===== DATA LINES
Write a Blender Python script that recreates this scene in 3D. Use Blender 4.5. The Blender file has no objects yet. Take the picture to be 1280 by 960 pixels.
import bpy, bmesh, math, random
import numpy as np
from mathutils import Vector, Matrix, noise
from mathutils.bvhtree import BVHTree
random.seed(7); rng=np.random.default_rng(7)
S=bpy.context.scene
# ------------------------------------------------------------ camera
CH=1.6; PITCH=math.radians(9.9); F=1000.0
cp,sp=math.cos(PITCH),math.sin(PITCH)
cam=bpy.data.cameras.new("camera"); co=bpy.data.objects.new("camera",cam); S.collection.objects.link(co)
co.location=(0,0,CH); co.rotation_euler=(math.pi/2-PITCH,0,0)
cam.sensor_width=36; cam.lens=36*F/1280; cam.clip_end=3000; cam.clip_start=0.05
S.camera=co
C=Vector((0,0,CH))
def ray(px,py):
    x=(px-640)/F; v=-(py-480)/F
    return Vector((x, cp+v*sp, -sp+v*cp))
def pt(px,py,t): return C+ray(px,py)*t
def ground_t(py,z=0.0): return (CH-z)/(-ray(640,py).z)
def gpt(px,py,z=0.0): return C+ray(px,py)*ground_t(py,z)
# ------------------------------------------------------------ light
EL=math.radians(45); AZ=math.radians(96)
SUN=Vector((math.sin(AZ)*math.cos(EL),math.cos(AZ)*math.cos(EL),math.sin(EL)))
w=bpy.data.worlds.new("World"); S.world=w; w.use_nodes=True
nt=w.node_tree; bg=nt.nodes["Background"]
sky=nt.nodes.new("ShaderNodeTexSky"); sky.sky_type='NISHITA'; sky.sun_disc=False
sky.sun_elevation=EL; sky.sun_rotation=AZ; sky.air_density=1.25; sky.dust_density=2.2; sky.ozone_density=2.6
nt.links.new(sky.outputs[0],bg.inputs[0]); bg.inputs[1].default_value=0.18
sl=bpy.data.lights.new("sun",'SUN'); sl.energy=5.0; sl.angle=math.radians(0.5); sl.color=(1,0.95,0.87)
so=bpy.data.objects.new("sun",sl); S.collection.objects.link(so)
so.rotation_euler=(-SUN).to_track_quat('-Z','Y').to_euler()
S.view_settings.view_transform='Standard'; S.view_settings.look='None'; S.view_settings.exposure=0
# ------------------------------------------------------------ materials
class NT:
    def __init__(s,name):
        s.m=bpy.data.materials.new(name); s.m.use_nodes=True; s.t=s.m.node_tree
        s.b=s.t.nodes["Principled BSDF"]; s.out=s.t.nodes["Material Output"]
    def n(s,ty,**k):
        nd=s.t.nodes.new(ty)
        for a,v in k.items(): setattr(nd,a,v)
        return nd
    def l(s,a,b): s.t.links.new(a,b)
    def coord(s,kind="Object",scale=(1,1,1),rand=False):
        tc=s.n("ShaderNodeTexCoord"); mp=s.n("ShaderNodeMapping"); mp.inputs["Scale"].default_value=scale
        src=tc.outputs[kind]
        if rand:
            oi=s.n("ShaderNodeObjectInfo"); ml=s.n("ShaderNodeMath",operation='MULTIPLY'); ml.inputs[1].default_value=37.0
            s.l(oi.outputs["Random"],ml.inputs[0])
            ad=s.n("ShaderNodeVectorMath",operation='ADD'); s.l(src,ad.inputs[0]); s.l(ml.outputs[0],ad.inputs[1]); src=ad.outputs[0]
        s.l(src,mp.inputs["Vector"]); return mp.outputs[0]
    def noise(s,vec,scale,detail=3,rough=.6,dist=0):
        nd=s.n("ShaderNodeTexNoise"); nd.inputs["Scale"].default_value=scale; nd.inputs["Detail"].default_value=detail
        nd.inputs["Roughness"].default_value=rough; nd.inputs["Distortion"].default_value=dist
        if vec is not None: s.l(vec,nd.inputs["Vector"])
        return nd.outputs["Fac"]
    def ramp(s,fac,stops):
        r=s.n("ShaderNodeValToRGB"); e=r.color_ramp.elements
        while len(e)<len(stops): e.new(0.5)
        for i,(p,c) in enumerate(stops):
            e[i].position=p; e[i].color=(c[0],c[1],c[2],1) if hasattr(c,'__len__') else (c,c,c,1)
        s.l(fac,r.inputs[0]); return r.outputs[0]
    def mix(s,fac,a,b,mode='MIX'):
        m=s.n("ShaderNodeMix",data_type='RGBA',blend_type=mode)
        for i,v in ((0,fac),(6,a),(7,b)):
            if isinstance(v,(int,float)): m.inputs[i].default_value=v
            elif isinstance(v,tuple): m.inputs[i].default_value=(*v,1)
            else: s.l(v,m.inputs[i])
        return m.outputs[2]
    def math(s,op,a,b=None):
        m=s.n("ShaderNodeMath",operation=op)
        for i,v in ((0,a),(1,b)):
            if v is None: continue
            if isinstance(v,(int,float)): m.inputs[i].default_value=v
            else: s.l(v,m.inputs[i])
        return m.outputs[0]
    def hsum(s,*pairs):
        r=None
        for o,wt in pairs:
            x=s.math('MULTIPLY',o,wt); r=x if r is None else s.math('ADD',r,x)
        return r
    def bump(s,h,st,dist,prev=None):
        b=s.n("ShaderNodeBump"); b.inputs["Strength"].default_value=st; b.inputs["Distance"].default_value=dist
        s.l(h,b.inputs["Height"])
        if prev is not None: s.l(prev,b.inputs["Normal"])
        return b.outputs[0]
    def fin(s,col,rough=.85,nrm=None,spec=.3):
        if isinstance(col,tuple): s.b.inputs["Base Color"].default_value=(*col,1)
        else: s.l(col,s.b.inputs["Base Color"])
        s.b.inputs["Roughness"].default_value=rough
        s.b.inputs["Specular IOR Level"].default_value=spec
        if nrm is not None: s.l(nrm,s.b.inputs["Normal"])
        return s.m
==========
▶ _THE PROBLEM_
Your task is to repeat the data exactly; please include every line.

▶ _WRITTEN RESPONSE_
Write a Blender Python script that recreates this scene in 3D. Use Blender 4.5. The Blender file has no objects yet. Take the picture to be 1280 by 960 pixels.
import bpy, bmesh, math, random
import numpy as np
from mathutils import Vector, Matrix, noise
from mathutils.bvhtree import BVHTree
random.seed(7); rng=np.random.default_rng(7)
S=bpy.context.scene
# ------------------------------------------------------------ camera
CH=1.6; PITCH=math.radians(9.9); F=1000.0
cp,sp=math.cos(PITCH),math.sin(PITCH)
cam=bpy.data.cameras.new("camera"); co=bpy.data.objects.new("camera",cam); S.collection.objects.link(co)
co.location=(0,0,CH); co.rotation_euler=(math.pi/2-PITCH,0,0)
cam.sensor_width=36; cam.lens=36*F/1280; cam.clip_end=3000; cam.clip_start=0.05
S.camera=co
C=Vector((0,0,CH))
def ray(px,py):
    x=(px-640)/F; v=-(py-480)/F
    return Vector((x, cp+v*sp, -sp+v*cp))
def pt(px,py,t): return C+ray(px,py)*t
def ground_t(py,z=0.0): return (CH-z)/(-ray(640,py).z)
def gpt(px,py,z=0.0): return C+ray(px,py)*ground_t(py,z)
# ------------------------------------------------------------ light
EL=math.radians(45); AZ=math.radians(96)
SUN=Vector((math.sin(AZ)*math.cos(EL),math.cos(AZ)*math.cos(EL),math.sin(EL)))
w=bpy.data.worlds.new("World"); S.world=w; w.use_nodes=True
nt=w.node_tree; bg=nt.nodes["Background"]
sky=nt.nodes.new("ShaderNodeTexSky"); sky.sky_type='NISHITA'; sky.sun_disc=False
sky.sun_elevation=EL; sky.sun_rotation=AZ; sky.air_density=1.25; sky.dust_density=2.2; sky.ozone_density=2.6
nt.links.new(sky.outputs[0],bg.inputs[0]); bg.inputs[1].default_value=0.18
sl=bpy.data.lights.new("sun",'SUN'); sl.energy=5.0; sl.angle=math.radians(0.5); sl.color=(1,0.95,0.87)
so=bpy.data.objects.new("sun",sl); S.collection.objects.link(so)
so.rotation_euler=(-SUN).to_track_quat('-Z','Y').to_euler()
S.view_settings.view_transform='Standard'; S.view_settings.look='None'; S.view_settings.exposure=0
# ------------------------------------------------------------ materials
class NT:
    def __init__(s,name):
        s.m=bpy.data.materials.new(name); s.m.use_nodes=True; s.t=s.m.node_tree
        s.b=s.t.nodes["Principled BSDF"]; s.out=s.t.nodes["Material Output"]
    def n(s,ty,**k):
        nd=s.t.nodes.new(ty)
        for a,v in k.items(): setattr(nd,a,v)
        return nd
    def l(s,a,b): s.t.links.new(a,b)
    def coord(s,kind="Object",scale=(1,1,1),rand=False):
        tc=s.n("ShaderNodeTexCoord"); mp=s.n("ShaderNodeMapping"); mp.inputs["Scale"].default_value=scale
        src=tc.outputs[kind]
        if rand:
            oi=s.n("ShaderNodeObjectInfo"); ml=s.n("ShaderNodeMath",operation='MULTIPLY'); ml.inputs[1].default_value=37.0
            s.l(oi.outputs["Random"],ml.inputs[0])
            ad=s.n("ShaderNodeVectorMath",operation='ADD'); s.l(src,ad.inputs[0]); s.l(ml.outputs[0],ad.inputs[1]); src=ad.outputs[0]
        s.l(src,mp.inputs["Vector"]); return mp.outputs[0]
    def noise(s,vec,scale,detail=3,rough=.6,dist=0):
        nd=s.n("ShaderNodeTexNoise"); nd.inputs["Scale"].default_value=scale; nd.inputs["Detail"].default_value=detail
        nd.inputs["Roughness"].default_value=rough; nd.inputs["Distortion"].default_value=dist
        if vec is not None: s.l(vec,nd.inputs["Vector"])
        return nd.outputs["Fac"]
    def ramp(s,fac,stops):
        r=s.n("ShaderNodeValToRGB"); e=r.color_ramp.elements
        while len(e)<len(stops): e.new(0.5)
        for i,(p,c) in enumerate(stops):
            e[i].position=p; e[i].color=(c[0],c[1],c[2],1) if hasattr(c,'__len__') else (c,c,c,1)
        s.l(fac,r.inputs[0]); return r.outputs[0]
    def mix(s,fac,a,b,mode='MIX'):
        m=s.n("ShaderNodeMix",data_type='RGBA',blend_type=mode)
        for i,v in ((0,fac),(6,a),(7,b)):
            if isinstance(v,(int,float)): m.inputs[i].default_value=v
            elif isinstance(v,tuple): m.inputs[i].default_value=(*v,1)
            else: s.l(v,m.inputs[i])
        return m.outputs[2]
    def math(s,op,a,b=None):
        m=s.n("ShaderNodeMath",operation=op)
        for i,v in ((0,a),(1,b)):
            if v is None: continue
            if isinstance(v,(int,float)): m.inputs[i].default_value=v
            else: s.l(v,m.inputs[i])
        return m.outputs[0]
    def hsum(s,*pairs):
        r=None
        for o,wt in pairs:
            x=s.math('MULTIPLY',o,wt); r=x if r is None else s.math('ADD',r,x)
        return r
    def bump(s,h,st,dist,prev=None):
        b=s.n("ShaderNodeBump"); b.inputs["Strength"].default_value=st; b.inputs["Distance"].default_value=dist
        s.l(h,b.inputs["Height"])
        if prev is not None: s.l(prev,b.inputs["Normal"])
        return b.outputs[0]
    def fin(s,col,rough=.85,nrm=None,spec=.3):
        if isinstance(col,tuple): s.b.inputs["Base Color"].default_value=(*col,1)
        else: s.l(col,s.b.inputs["Base Color"])
        s.b.inputs["Roughness"].default_value=rough
        s.b.inputs["Specular IOR Level"].default_value=spec
        if nrm is not None: s.l(nrm,s.b.inputs["Normal"])
        return s.m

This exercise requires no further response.